Paste: You've been splitting your year between Australia and Seattle for a while now, but I've heard you're getting remarried and moving there permanently now?

Kannberg: Yeah, I am. I'm getting married to an Australian girl next March, the plan is to move there at some point next year, so I'm pretty excited about that. I've been going to Melbourne pretty regularly for the last five years, have a lot of friends there now. And now family. So I'm excited.

Paste: Not to mention the weather benefits involved. [laughs]
Kannberg: It gets cold in the winter time, but not snow, not the Seattle-like six months we get. I don't mind it here, but the people here, the way they hibernate during the winter, that eventually sort of gets to you. You're in Portland, so you know exactly what I mean; people don't really do anything! [laughs] It was hard to get used to, it's weird. Coming from the Bay Area, I dunno, I think I started going to Melbourne to escape Seattle because I was going through some hard times, and it kind of saved me, being there. I find that country really progressive, in every facet of their lives. I'm lucky because I know a lot of people in the city—maybe in the country, it's different—but there's only 20 million of 'em vs. 200 million here. The thing is, I wanna live somewhere where they've got it figured out. You're lucky in Portland, your public transportation, people really care about it, and back in the '70s, people kind of made it a priority to get it right. In Seattle, they're not gonna ever get it together. They just fight it.

Paste: It's depressing, you can watch that movie Singles from the '90s and one of the characters is talking about the "Super Train," nearly 20 years ago. No progress.

Kannberg: [laughs] Totally, dude. They're so screwed up here. They let the suburbs dictate what goes on. They just built this light rail, and it's so dumb, they built it a mile from the airport, and it won't even be open for another year, just to connect out there. It's like, "You know, you should have built that first!" [laughs]

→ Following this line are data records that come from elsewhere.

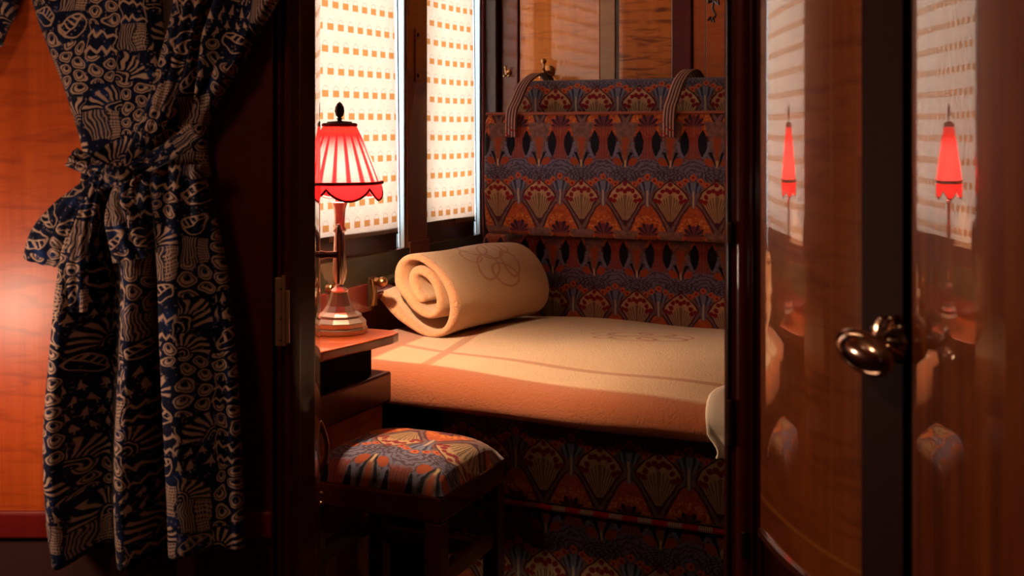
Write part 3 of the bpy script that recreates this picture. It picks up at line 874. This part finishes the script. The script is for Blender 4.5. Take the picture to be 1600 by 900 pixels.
tag(mainb, 'thick middle tapestry backrest cushion whose top edge two straps hang over', 'cushion')
# its outline starts at the lower front: phase its pattern by height
bol = ob('bolster', xsec_cushion(BM(), rr(3.166, 3.302, .808, 1.262, .045), -1.415, 1.0), tap_roll, None, smooth=True)
tag(bol, 'tapestry bolster along the top of the seat back under the wood panels', 'cushion')
bm = BM(); tube(bm, [(-1.44 + 2.4 * i / 40, 3.046, 1.160) for i in range(41)], .004, 8); ob('piping', bm, Mat('rust_piping', rough=.8).base(lin(150, 80, 60)), mainb, smooth=True)

def strap(label, xf, xb):
    path = [(xb, 3.315, 1.245), (xb, 3.27, 1.275), (xb * .7 + xf * .3, 3.21, 1.284), (xb * .4 + xf * .6, 3.12, 1.252), (xf, 3.062, 1.192), (xf, 3.040, 1.172), (xf, 3.030, 1.140), (xf, 3.030, 1.092)]
    rows, uvs = [], []; s = 0; n = 40
    P = [Vector(p) for p in path]; pr = None; pts = []
    for i in range(n + 1):
        k = i / n * (len(P) - 1); a = min(int(k), len(P) - 2); t = k - a
        Q = [P[max(0, min(len(P) - 1, a + q))] for q in (-1, 0, 1, 2)]
        pts.append(Q[1] + .5 * t * (Q[2] - Q[0] + t * (2 * Q[0] - 5 * Q[1] + 4 * Q[2] - Q[3] + t * (3 * (Q[1] - Q[2]) + Q[3] - Q[0]))))
    for i, p in enumerate(pts):
        if pr is not None: s += (p - pr).length
        pr = p
        rows.append([p + Vector((w, 0, .0) ) for w in (-.018, -.009, 0, .009, .018)]); uvs.append([(w, s) for w in (-.018, -.009, 0, .009, .018)])
    tot = s
    uvs = [[(u, tot - v) for u, v in r] for r in uvs]
    bm = BM(); sheet(bm, rows, uvs)
    o = ob('retaining_strap', bm, strap_m, None, smooth=True, solid=.004, angle=180)
    tag(o, label, 'strap'); 
    bm = BM(); box(bm, xb - .02, xb + .02, 3.305, 3.35, 1.235, 1.255); ob('strap_keeper', bm, brass_dark, o, bevel=.003)
    return o
strap('striped fabric strap over the left end of the seat back, near the window', -1.352, -1.340)
strap('striped fabric strap over the right end of the seat back, near the doorway', -.882, -.870)

# made-up bed blanket
def blanket():
    prof = [(3.142, .50)]
    prof += [(3.142, .545), (3.136, .560), (3.122, .568), (3.09, .573)]
    for i in range(1, 18): prof.append((3.09 - (3.09 - 2.32) * i / 17, .573 + .010 * math.sin(PI * i / 17)))
    r = .062
    prof += [(2.32 - .035 * k, .5725 - .002 * k) for k in (1,)]
    for i in range(1, 9):
        a = PI / 2 * i / 8; prof.append((2.285 - r * math.sin(a), .5685 - r + r * math.cos(a)))
    prof += [(2.226, .502), (2.232, .496), (2.25, .491)]
    xs = [-1.555 + (1.0 + 1.555) * i / 110 for i in range(111)]
    rows, uvs = [], []
    V0 = 3.142
    for x in xs:
        r_, q = [], []; s = 0; p0 = None
        for i, (y, z) in enumerate(prof):
            if p0: s += math.hypot(y - p0[0], z - p0[1])
            p0 = (y, z)
            nz = .003 * math.sin(x * 7 + y * 5) + .0025 * math.sin(x * 13 - y * 9)
            fr = .006 * math.sin(x * 6.0) + .004 * math.sin(x * 15 + 1)
            sag = .004 * math.sin(x * 4 + 1) if z < .5 else 0
            end = max(0, 1 - (x + 1.555) / .04)
            dip = -.03 * (1 - math.sqrt(max(0, 1 - end * end)))
            r_.append((x, y - (fr if y < 2.3 else 0), z + (nz if .53 < z else 0) + sag + (dip if z > .53 else 0)))
            q.append((x, 3.142 + .068 - s))
        rows.append(r_); uvs.append(q)
    bm = BM(); V = sheet(bm, rows, uvs)
    bm.faces.new(V[0]); bm.faces.new(V[-1])
    for i in range(len(V) - 1): bm.faces.new((V[i][0], V[i + 1][0], V[i + 1][-1], V[i][-1]))
    return bm
bl = ob('bed_blanket', blanket(), wool_bed, None, smooth=True, angle=180)
tag(bl, 'cream wool blanket with terracotta border spread tightly over the bed', 'blanket')

# rolled blanket lying across the left end of the bed
def roll():
    tilt = math.radians(33); A_, B_ = .124, .088; th = .0135
    path = []
    for k in range(5): path.append((-.128 + .010 * k, .125 + .004 * math.sin(k) - .002 * k))
    def pt(deg):
        t = math.radians(deg); turns = (deg + 165) / 360
        k = 1 - .36 * turns + .035 * math.sin(turns * 5.1) * (turns > .9)
        ex, ez = B_ * k * math.cos(t), A_ * k * math.sin(t)
        # flatten the inner turns
        if turns > .9: ex *= .80
        x = ex * math.cos(tilt) - ez * math.sin(tilt); z = ex * math.sin(tilt) + ez * math.cos(tilt)
        return (x, z + .113)
    path = [(-.150, .100), (-.134, .106), (-.117, .101), (-.104, .083), (-.090, .060), (-.070, .037)]
    for d in range(-158, 580, 9): path.append(pt(d))
    # outward offset
    def smooth(p):
        return [p[0]] + [tuple((p[i - 1][k] + 2 * p[i][k] + p[i + 1][k]) / 4 for k in (0, 1)) for i in range(1, len(p) - 1)] + [p[-1]]
    path = smooth(smooth(path))
    n = len(path); nrm = []
    for i in range(n):
        a, b = path[max(0, i - 1)], path[min(n - 1, i + 1)]
        l = math.hypot(b[0] - a[0], b[1] - a[1]); nrm.append(((b[1] - a[1]) / l, -(b[0] - a[0]) / l))
    S_ = [0]
    for a, b in zip(path, path[1:]): S_.append(S_[-1] + math.hypot(b[0] - a[0], b[1] - a[1]))
    y0, y1 = 2.585, 3.035
    st = [(0, .35), (.004, .75), (.010, .97), (.018, 1)] + [(.03 + (y1 - y0 - .06) * i / 12, 1) for i in range(13)] + [(y1 - y0 - .018, 1), (y1 - y0 - .008, .9), (y1 - y0, .4)]
    x_c = -1.405
    bm = BM(); uvl = bm.loops.layers.uv.verify(); rings = []
    for s, k in st:
        ring, uvr = [], []
        f = s / (y1 - y0)
        xs = x_c + .075 * f; sq = 1 - .03 * f
        idx = list(range(n)); seq = [(i, 1) for i in idx] + [(n - 1, 0)] + [(i, -1) for i in reversed(idx)] + [(0, 0)]
        for i, sg in seq:
            wob = .0015 * math.sin(S_[i] * 40 + f * 9) + .003 * math.sin(f * 6 + S_[i] * 8)
            w = th * (.82 + .18 * math.sin(S_[i] * 23)) * k
            tx, tz = (0, 0)
            if sg == 0:
                j = 1 if i == 0 else n - 2
                tx, tz = path[i][0] - path[j][0], path[i][1] - path[j][1]; l = math.hypot(tx, tz); tx *= w * .8 / l; tz *= w * .8 / l
            x = path[i][0] + nrm[i][0] * (sg * w + wob) + tx; z = path[i][1] + nrm[i][1] * (sg * w + wob) + tz
            ysk = .02 * math.sin(S_[i] * 9) * (1 - f) * .5
            ring.append(bm.verts.new((xs + x * sq, y0 + s + ysk, .580 + z * sq + .008))); uvr.append((s, S_[i]))
        rings.append((ring, uvr))
    m = len(rings[0][0])
    for (A, ua), (B, ub) in zip(rings, rings[1:]):
        for i in range(m):
            j = (i + 1) % m
            f = bm.faces.new((A[i], A[j], B[j], B[i]))
            for l, q in zip(f.loops, (ua[i], ua[j], ub[j], ub[i])): l[uvl].uv = q
    for ring, uvr in (rings[0], rings[-1]):
        for i in range(n - 1):
            f = bm.faces.new((ring[i], ring[i + 1], ring[m - 3 - i], ring[m - 2 - i]))
            for l, q in zip(f.loops, (uvr[i], uvr[i + 1], uvr[i + 1], uvr[i])): l[uvl].uv = q
        bm.faces.new((ring[n - 1], ring[n], ring[n + 1])); bm.faces.new((ring[0], ring[m - 2], ring[m - 1]))
    return bm
ro = ob('rolled_blanket', roll(), wool_roll, None, smooth=True, angle=180)
tag(ro, 'cream wool blanket rolled up, lying on the bed below the windows', 'blanket')

# white sheet turned down at the right end
rows, uvs = [], []
for i in range(31):
    f = i / 30
    r_, q = [], []
    for j in range(25):
        g = j / 24
        # runs from the top of the bed over the front edge and down to a point
        if f < .35: y, z = 2.60 - .30 * f / .35, .592 + .006 * math.sin(f * 9)
        elif f < .6:
            a = PI / 2 * (f - .35) / .25; y, z = 2.30 - .098 * math.sin(a), .592 - .075 + .075 * math.cos(a)
        else: y, z = 2.202 + .004 * math.sin(g * 12), .517 - (.018 + .036 * max(0, 1 - abs(g - .05) / .16)) * (f - .6) / .4
        x0 = -.556 + .05 * sstep(.0, .25, .45 - f) + .016 * math.cos(f * 7)
        x = x0 + (.9) * g ** 1.6
        fold = .010 * math.sin(g ** .6 * 22 + f * 2) * sstep(.5, .9, f)
        r_.append((x, y - fold - .002, z + .004 * math.sin(g * 25))); q.append((x, f * .5))
    rows.append(r_); uvs.append(q)
bm = BM(); sheet(bm, rows, uvs)
sh = ob('bed_sheet', bm, linen, None, smooth=True, solid=.005, angle=180)
tag(sh, 'white bed sheet turned over the blanket, its corner hanging by the right door jamb', 'bed sheet')

# ------------------------------------------------------------------ bedside table
TZ = .678
tab = thing('bedside_table', 'polished mahogany bedside table below the window, carrying the lamp', 'table', (-1.42, 2.0, 0))
top = [(-1.575, 1.83), (-1.30, 1.83), (-1.262, 1.85), (-1.248, 1.90), (-1.228, 2.02), (-1.218, 2.12), (-1.222, 2.150), (-1.24, 2.165), (-1.575, 2.165)]
ob('tabletop', prism(BM(), top, TZ - .021, TZ), table_wood, tab, bevel=.004)
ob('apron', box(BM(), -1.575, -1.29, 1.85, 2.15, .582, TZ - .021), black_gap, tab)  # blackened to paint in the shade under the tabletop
bm = box(BM(), -1.575, -1.268, 1.84, 2.20, .515, .582); ob('drawer_box', bm, mahogany_deep, tab, bevel=.006)
bm = box(BM(), -1.575, -1.285, 1.86, 2.19, .0, .515); ob('pedestal', bm, veneer_gold, tab, bevel=.003)
# scooped backboard behind the lamp
prof = [(1.83, TZ), (1.83, TZ + .03), (1.95, TZ + .036), (2.02, TZ + .020), (2.08, TZ + .012), (2.15, TZ + .022), (2.20, TZ + .045), (2.28, TZ + .048), (2.50, TZ + .048), (2.50, TZ - .02), (2.2, TZ - .02), (2.2, TZ)]
bm = prism(BM(), prof, -1.575 + .062, -1.575 + .076, 'x'); ob('backboard', bm, mahogany, tab, bevel=.002)
lk = at(597, 452, 2.86)
bm = BM()
lx = -1.475; ly = y_at(593, lx); dl = Vector((lx, ly, 0)).dot(FW)
zz = lambda py: CZ + (HOR - py) / FPX * dl
latch = thing('window_latch', 'brass latch with a round knob on the window ledge by the rolled blanket', 'latch', (lx, ly, zz(478)))
bm = box(BM(), lx - .02, lx - .012, ly - .028, ly + .010, zz(478), zz(432)); ob('plate', bm, brass_dark, latch, bevel=.002)
bm = BM(); tube(bm, [(lx - .012, ly, zz(440)), (lx + .006, ly, zz(440))], .010, 12); ball(bm, (lx + .008, ly, zz(440)), .013, 14); ob('knob', bm, brass, latch, smooth=True)
bm = BM(); tube(bm, [(lx - .008, ly - .02, zz(436)), (lx - .004, ly - .02, zz(456)), (lx - .008, ly - .022, zz(476))], .004, 8); ob('lever', bm, brass, latch, smooth=True)
kx = -1.49; ky = y_at(518, kx); dk = Vector((kx, ky, 0)).dot(FW); kz = CZ + (HOR - 451) / FPX * dk
bm = BM(); tube(bm, [(kx - .012, ky, kz), (kx, ky, kz)], .010, 16); tube(bm, [(kx + .002, ky + .0095 * math.cos(a), kz + .0095 * math.sin(a)) for a in [2 * PI * i / 20 for i in range(20)]], .0035, 8, True)
ob('pull_ring', bm, brass, tab, smooth=True)

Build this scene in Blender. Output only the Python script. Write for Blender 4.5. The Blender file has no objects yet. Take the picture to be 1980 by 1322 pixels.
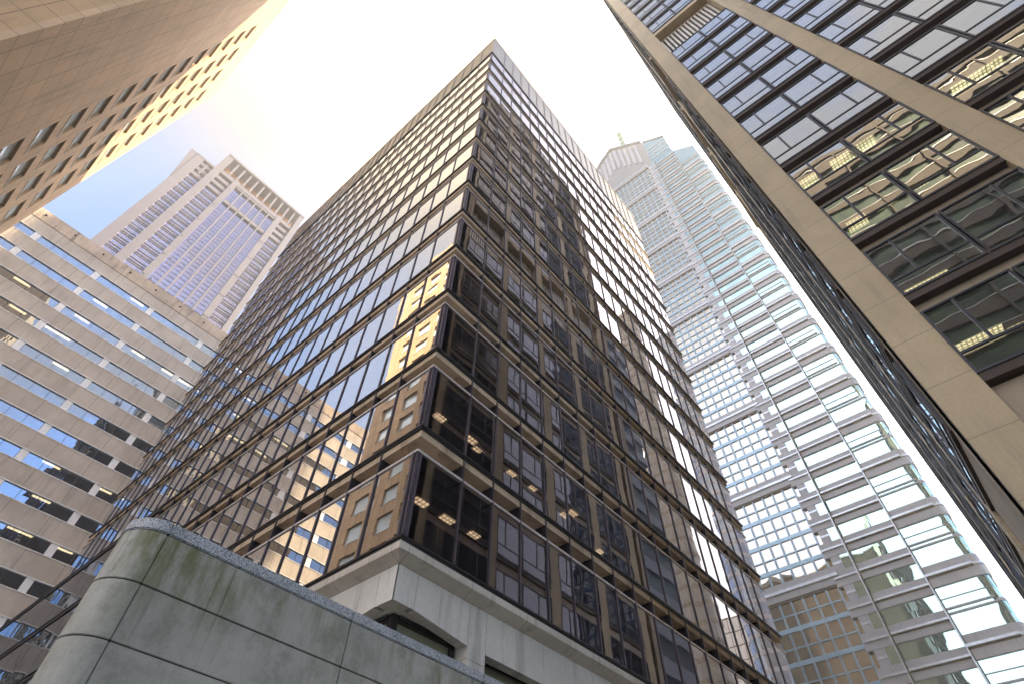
import bpy, bmesh, math, random
from mathutils import Vector, Matrix
random.seed(7)
scene = bpy.context.scene
# ------------------------------------------------------------------ camera
CX, CY, CZ = -7.7721, -10.4483, -8.0984          # lens position (z = 0 is the lowest floor line of the glass block)
CAM_R = Vector((0.64871119, -0.76091964, 0.01323272))
CAM_U = Vector((-0.60134909, -0.50185989, 0.62170404))
CAM_F = Vector((0.46642584, 0.41126385, 0.78314046))
FPX = 1083.79
cam_data = bpy.data.cameras.new("camera")
cam = bpy.data.objects.new("camera", cam_data)
scene.collection.objects.link(cam)
m = Matrix.Identity(4)
for i in range(3):
    m[i][0] = CAM_R[i]; m[i][1] = CAM_U[i]; m[i][2] = -CAM_F[i]
m[0][3], m[1][3], m[2][3] = CX, CY, CZ
cam.matrix_world = m
cam_data.sensor_width = 36.0
cam_data.lens = 36.0 * FPX / 1980.0
cam_data.clip_start = 0.05
cam_data.clip_end = 6000
scene.camera = cam
# ------------------------------------------------------------------ sky
SUN_EL = math.radians(41.0)
SUN_DIR = Vector((18.85, -14.1, 0)).normalized() * math.cos(SUN_EL) + Vector((0, 0, math.sin(SUN_EL)))
world = bpy.data.worlds.new("World"); scene.world = world
world.use_nodes = True
wn = world.node_tree; wn.nodes.clear()
def N(t, tree=wn, **kw):
    n = tree.nodes.new(t)
    for k, v in kw.items(): setattr(n, k, v)
    return n
wo = N("ShaderNodeOutputWorld")
sky = N("ShaderNodeTexSky"); sky.sky_type = 'NISHITA'; sky.sun_disc = False
sky.sun_elevation = SUN_EL
sky.sun_rotation = math.atan2(SUN_DIR.x, SUN_DIR.y)
sky.air_density = 1.0; sky.dust_density = 0.4; sky.ozone_density = 3.0
bg1 = N("ShaderNodeBackground"); bg1.inputs[1].default_value = 0.15
bg2 = N("ShaderNodeBackground"); bg2.inputs[1].default_value = 1.0
tc = N("ShaderNodeTexCoord")
def wmath(op, a, b=None, c=None):
    n = N("ShaderNodeMath"); n.operation = op
    for i, v in enumerate((a, b, c)):
        if v is None: continue
        if isinstance(v, (int, float)): n.inputs[i].default_value = v
        else: wn.links.new(v, n.inputs[i])
    return n.outputs[0]
def wdot(vec):
    n = N("ShaderNodeVectorMath"); n.operation = 'DOT_PRODUCT'
    wn.links.new(tc.outputs['Generated'], n.inputs[0]); n.inputs[1].default_value = vec
    return n.outputs['Value']
def wsmooth(v, a, b):
    n = N("ShaderNodeMapRange"); n.interpolation_type = 'SMOOTHSTEP'
    wn.links.new(v, n.inputs[0]); n.inputs[1].default_value = a; n.inputs[2].default_value = b
    return n.outputs[0]
noise = N("ShaderNodeTexNoise"); noise.inputs['Scale'].default_value = 2.6; noise.inputs['Detail'].default_value = 7
noise.inputs['Roughness'].default_value = 0.55
mp = N("ShaderNodeMapping"); mp.inputs['Scale'].default_value = (1, 1, 1.5); mp.inputs['Location'].default_value = (3.1, 1.7, .4)
wn.links.new(tc.outputs['Generated'], mp.inputs[0]); wn.links.new(mp.outputs[0], noise.inputs['Vector'])
east = wsmooth(wdot(Vector((0.80, 0.12, 0.58)).normalized()), 0.50, 0.88)
west = wsmooth(wdot(Vector((-1, 0, 0))), 0.50, 0.74)
cl = wsmooth(noise.outputs[0], 0.47, 0.68)
north = wsmooth(wdot(Vector((-0.15, 0.68, 0.72)).normalized()), 0.80, 0.97)
cl = wmath('MULTIPLY', cl, wmath('SUBTRACT', 1.0, wmath('MULTIPLY', north, 0.5)))
cover = wmath('MAXIMUM', wmath('MAXIMUM', east, wmath('MULTIPLY', west, 0.95)), wmath('MULTIPLY', cl, 0.8))
veil = wsmooth(wdot(Vector((-1, 0, 0))), 0.20, 0.42)
cover = wmath('MINIMUM', wmath('ADD', cover, wmath('ADD', 0.05, wmath('MULTIPLY', veil, 0.38))), 1.0)
warm = wsmooth(wdot(Vector((-0.042, 0.235, 0.971)).normalized()), 0.88, 0.99)
core = wsmooth(wdot(Vector((-0.042, 0.235, 0.971)).normalized()), 0.955, 1.0)
mixc = N("ShaderNodeMix"); mixc.data_type = 'RGBA'
wn.links.new(warm, mixc.inputs[0])
mixc.inputs[6].default_value = (0.97, 0.95, 1.0, 1); mixc.inputs[7].default_value = (1.0, 0.79, 0.50, 1)
wn.links.new(mixc.outputs[2], bg2.inputs[0])
bg2s = wmath('ADD', wmath('ADD', wmath('MULTIPLY', east, 0.75), wmath('MULTIPLY', west, 0.75)), wmath('ADD', wmath('ADD', 0.22, wmath('MULTIPLY', warm, 0.12)), wmath('MULTIPLY', core, 0.35)))
wn.links.new(bg2s, bg2.inputs[1])
wmix = N("ShaderNodeMixShader")
cover2 = wmath('MAXIMUM', cover, wmath('MULTIPLY', warm, 0.85))
wn.links.new(cover2, wmix.inputs[0]); wn.links.new(sky.outputs[0], bg1.inputs[0])
wn.links.new(bg1.outputs[0], wmix.inputs[1]); wn.links.new(bg2.outputs[0], wmix.inputs[2])
wn.links.new(wmix.outputs[0], wo.inputs[0])
# ------------------------------------------------------------------ sun
sd = bpy.data.lights.new("sun", 'SUN'); sd.energy = 5.0; sd.angle = math.radians(0.5); sd.color = (1.0, 0.80, 0.52)
so = bpy.data.objects.new("sun", sd); scene.collection.objects.link(so)
so.rotation_euler = (-SUN_DIR).to_track_quat('-Z', 'Y').to_euler()
scene.view_settings.view_transform = 'Standard'; scene.view_settings.look = 'None'
scene.view_settings.exposure = 1.8; scene.view_settings.gamma = 1.0
scene.cycles.max_bounces = 7; scene.cycles.glossy_bounces = 4; scene.cycles.transparent_max_bounces = 12
scene.cycles.diffuse_bounces = 3
GROUND = CZ - 1.6
# ------------------------------------------------------------------ materials
def new_mat(name):
    mt = bpy.data.materials.new(name); mt.use_nodes = True
    nt = mt.node_tree; nt.nodes.clear()
    out = nt.nodes.new("ShaderNodeOutputMaterial")
    return mt, nt, out
def lk(nt, a, b): nt.links.new(a, b)
def pos(nt, scale=(1, 1, 1), loc=(0, 0, 0)):
    g = nt.nodes.new("ShaderNodeNewGeometry"); mpn = nt.nodes.new("ShaderNodeMapping")
    mpn.inputs['Scale'].default_value = scale; mpn.inputs['Location'].default_value = loc
    lk(nt, g.outputs['Position'], mpn.inputs[0]); return mpn.outputs[0]
def nz(nt, vec, scale, detail=5, rough=0.6):
    n = nt.nodes.new("ShaderNodeTexNoise"); n.inputs['Scale'].default_value = scale
    n.inputs['Detail'].default_value = detail; n.inputs['Roughness'].default_value = rough
    lk(nt, vec, n.inputs['Vector']); return n.outputs[0]
def mr(nt, v, a, b, c=0.0, d=1.0, smooth=True):
    n = nt.nodes.new("ShaderNodeMapRange")
    if smooth: n.interpolation_type = 'SMOOTHSTEP'
    lk(nt, v, n.inputs[0]); n.inputs[1].default_value = a; n.inputs[2].default_value = b
    n.inputs[3].default_value = c; n.inputs[4].default_value = d; return n.outputs[0]
def mixrgb(nt, f, a, b, blend='MIX'):
    n = nt.nodes.new("ShaderNodeMix"); n.data_type = 'RGBA'; n.blend_type = blend
    for i, v in ((0, f), (6, a), (7, b)):
        if isinstance(v, (int, float)): n.inputs[i].default_value = v
        elif isinstance(v, tuple): n.inputs[i].default_value = (*v, 1)
        else: lk(nt, v, n.inputs[i])
    return n.outputs[2]
def mth(nt, op, a, b):
    n = nt.nodes.new("ShaderNodeMath"); n.operation = op
    for i, v in enumerate((a, b)):
        if isinstance(v, (int, float)): n.inputs[i].default_value = v
        else: lk(nt, v, n.inputs[i])
    return n.outputs[0]
def joints(nt, specs, width=0.012):
    """1 in the open joints of a panel grid; specs = (axis, period, offset)"""
    g = nt.nodes.new("ShaderNodeNewGeometry"); sp = nt.nodes.new("ShaderNodeSeparateXYZ")
    lk(nt, g.outputs['Position'], sp.inputs[0]); tot = None
    for ax, per, off in specs:
        a = mth(nt, 'SUBTRACT', sp.outputs[ax], off)
        a = mth(nt, 'PINGPONG', a, per / 2.0)
        l = mth(nt, 'LESS_THAN', a, width)
        tot = l if tot is None else mth(nt, 'MAXIMUM', tot, l)
    return tot
def principled(nt, out, col, rough=0.7, metal=0.0, spec=0.5, bump=None, bs=0.3, bd=0.01):
    p = nt.nodes.new("ShaderNodeBsdfPrincipled")
    if isinstance(col, tuple): p.inputs['Base Color'].default_value = (*col, 1)
    else: lk(nt, col, p.inputs['Base Color'])
    if isinstance(rough, (int, float)): p.inputs['Roughness'].default_value = rough
    else: lk(nt, rough, p.inputs['Roughness'])
    p.inputs['Metallic'].default_value = metal
    p.inputs['Specular IOR Level'].default_value = spec
    if bump is not None:
        b = nt.nodes.new("ShaderNodeBump"); b.inputs['Strength'].default_value = bs; b.inputs['Distance'].default_value = bd
        lk(nt, bump, b.inputs['Height']); lk(nt, b.outputs[0], p.inputs['Normal'])
    lk(nt, p.outputs[0], out.inputs[0]); return p
def stone(name, col, var=0.18, stain=0.25, stain_col=(.12, .10, .08), jspec=None, jcol=0.35, rough=0.75, jw=0.014, streak=1.0):
    mt, nt, out = new_mat(name)
    big = nz(nt, pos(nt), 0.35, 4); fine = nz(nt, pos(nt), 9.0, 6, .7)
    st = nz(nt, pos(nt, (1.6, 1.6, 0.16)), 1.0, 6, .65)
    c = mixrgb(nt, mr(nt, big, .3, .7), tuple(x * (1 - var) for x in col), tuple(min(1, x * (1 + var)) for x in col))
    c = mixrgb(nt, mr(nt, fine, .3, .75, 0, .35), c, tuple(x * .7 for x in col))
    c = mixrgb(nt, mr(nt, st, .49, .70, 0, min(.85, stain * streak)), c, stain_col)
    if jspec:
        if len(jspec) > 1:
            # every panel a slightly different tone, like cut stone
            g = nt.nodes.new("ShaderNodeNewGeometry"); sp = nt.nodes.new("ShaderNodeSeparateXYZ"); lk(nt, g.outputs['Position'], sp.inputs[0])
            cb = nt.nodes.new("ShaderNodeCombineXYZ")
            for k, (ax, per, off) in enumerate(jspec[:2]):
                a = mth(nt, 'FLOOR', mth(nt, 'DIVIDE', mth(nt, 'SUBTRACT', sp.outputs[ax], off), per), 0)
                lk(nt, a, cb.inputs[k])
            wnz = nt.nodes.new("ShaderNodeTexWhiteNoise"); lk(nt, cb.outputs[0], wnz.inputs[0])
            c = mixrgb(nt, mr(nt, wnz.outputs[0], 0, 1, 0, .30, False), c, tuple(x * .72 for x in col))
        j = joints(nt, jspec, jw)
        c = mixrgb(nt, j, c, tuple(x * jcol for x in col))
    principled(nt, out, c, rough, bump=fine, bs=.25, bd=.01)
    return mt
def plain(name, col, rough=0.5, metal=0.0, var=0.12, scale=1.5):
    mt, nt, out = new_mat(name)
    n = nz(nt, pos(nt), scale, 4)
    c = mixrgb(nt, mr(nt, n, .3, .7), tuple(x * (1 - var) for x in col), tuple(min(1, x * (1 + var)) for x in col))
    principled(nt, out, c, rough, metal); return mt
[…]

Paste: What are your plans to tour this album?

Kannberg: I've booked a lit five day West-coast tour with Bob Mould and festival in San Francisco; we'll probably put together some Midwest/East coast things in January, go to Europe. Then probably nothing until the summer, all the Pavement stuff starts in February, rehearsals in Portland down there.

Paste: I harbor a personal dream about the reunion: Whenever I can finally catch up with the tour, you guys will be playing Wowee Zowee in its entirety. Then my fantasy can be put to rest!

Kannberg: [laughs] Dude, that would be pretty fun, you know, I'd love to do that! Personally, I'd love to do Slanted and Enchanted with Gary! In the old days, I used to fantasize about that myself: "Let's just go play one of the records front to back." Or not even that: Let's do another band's record!

Paste: One from The Fall, or maybe Echo and the Bunnymen's Ocean Rain.

Kannberg: Hey, we might still do that!